## Start
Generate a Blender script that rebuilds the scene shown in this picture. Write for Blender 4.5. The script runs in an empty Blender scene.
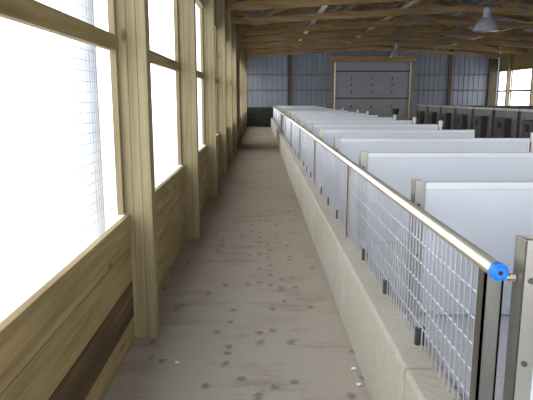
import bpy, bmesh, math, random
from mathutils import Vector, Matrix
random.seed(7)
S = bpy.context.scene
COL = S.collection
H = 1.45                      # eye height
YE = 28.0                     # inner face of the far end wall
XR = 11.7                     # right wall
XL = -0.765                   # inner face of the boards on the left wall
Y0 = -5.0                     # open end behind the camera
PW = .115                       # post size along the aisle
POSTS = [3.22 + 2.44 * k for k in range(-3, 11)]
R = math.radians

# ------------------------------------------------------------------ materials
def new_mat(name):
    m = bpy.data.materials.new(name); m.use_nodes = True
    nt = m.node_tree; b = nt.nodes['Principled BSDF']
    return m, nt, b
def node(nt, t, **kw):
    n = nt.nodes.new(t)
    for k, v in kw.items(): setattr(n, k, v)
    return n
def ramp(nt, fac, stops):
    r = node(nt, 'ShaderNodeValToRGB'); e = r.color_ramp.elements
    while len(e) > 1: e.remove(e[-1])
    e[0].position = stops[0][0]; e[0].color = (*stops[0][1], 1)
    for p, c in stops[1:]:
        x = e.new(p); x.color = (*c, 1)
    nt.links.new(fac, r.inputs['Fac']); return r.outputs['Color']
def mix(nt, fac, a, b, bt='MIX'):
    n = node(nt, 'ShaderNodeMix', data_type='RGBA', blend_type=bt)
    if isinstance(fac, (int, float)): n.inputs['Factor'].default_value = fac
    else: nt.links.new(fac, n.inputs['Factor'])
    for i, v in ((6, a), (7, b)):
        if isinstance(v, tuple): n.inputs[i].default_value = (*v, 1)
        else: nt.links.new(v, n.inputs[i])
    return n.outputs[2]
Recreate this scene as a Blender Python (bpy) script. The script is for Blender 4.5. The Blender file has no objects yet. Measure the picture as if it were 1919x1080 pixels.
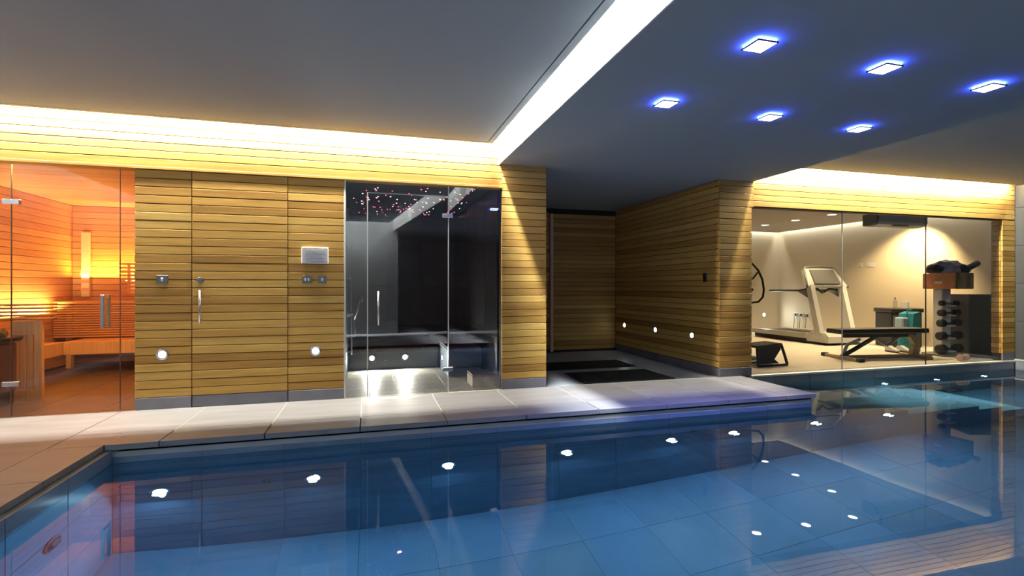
## End
Directive — Repeat the material above in full and exactly, apart from the pictures.

Answer to this problem —
Generate a Blender script that rebuilds the scene shown in this picture. Write for Blender 4.5. The script runs in an empty Blender scene.
import bpy, bmesh, math, random
from mathutils import Vector, Matrix
random.seed(7)
S = bpy.context.scene
COL = S.collection
H = 1.45                      # eye height
YE = 28.0                     # inner face of the far end wall
XR = 11.7                     # right wall
XL = -0.765                   # inner face of the boards on the left wall
Y0 = -5.0                     # open end behind the camera
PW = .115                       # post size along the aisle
POSTS = [3.22 + 2.44 * k for k in range(-3, 11)]
R = math.radians

# ------------------------------------------------------------------ materials
def new_mat(name):
    m = bpy.data.materials.new(name); m.use_nodes = True
    nt = m.node_tree; b = nt.nodes['Principled BSDF']
    return m, nt, b
def node(nt, t, **kw):
    n = nt.nodes.new(t)
    for k, v in kw.items(): setattr(n, k, v)
    return n
def ramp(nt, fac, stops):
    r = node(nt, 'ShaderNodeValToRGB'); e = r.color_ramp.elements
    while len(e) > 1: e.remove(e[-1])
    e[0].position = stops[0][0]; e[0].color = (*stops[0][1], 1)
    for p, c in stops[1:]:
        x = e.new(p); x.color = (*c, 1)
    nt.links.new(fac, r.inputs['Fac']); return r.outputs['Color']
def mix(nt, fac, a, b, bt='MIX'):
    n = node(nt, 'ShaderNodeMix', data_type='RGBA', blend_type=bt)
    if isinstance(fac, (int, float)): n.inputs['Factor'].default_value = fac
    else: nt.links.new(fac, n.inputs['Factor'])
    for i, v in ((6, a), (7, b)):
        if isinstance(v, tuple): n.inputs[i].default_value = (*v, 1)
        else: nt.links.new(v, n.inputs[i])
    return n.outputs[2]
Recreate this scene as a Blender Python (bpy) script. The script is for Blender 4.5. The Blender file has no objects yet. Measure the picture as if it were 1919x1080 pixels.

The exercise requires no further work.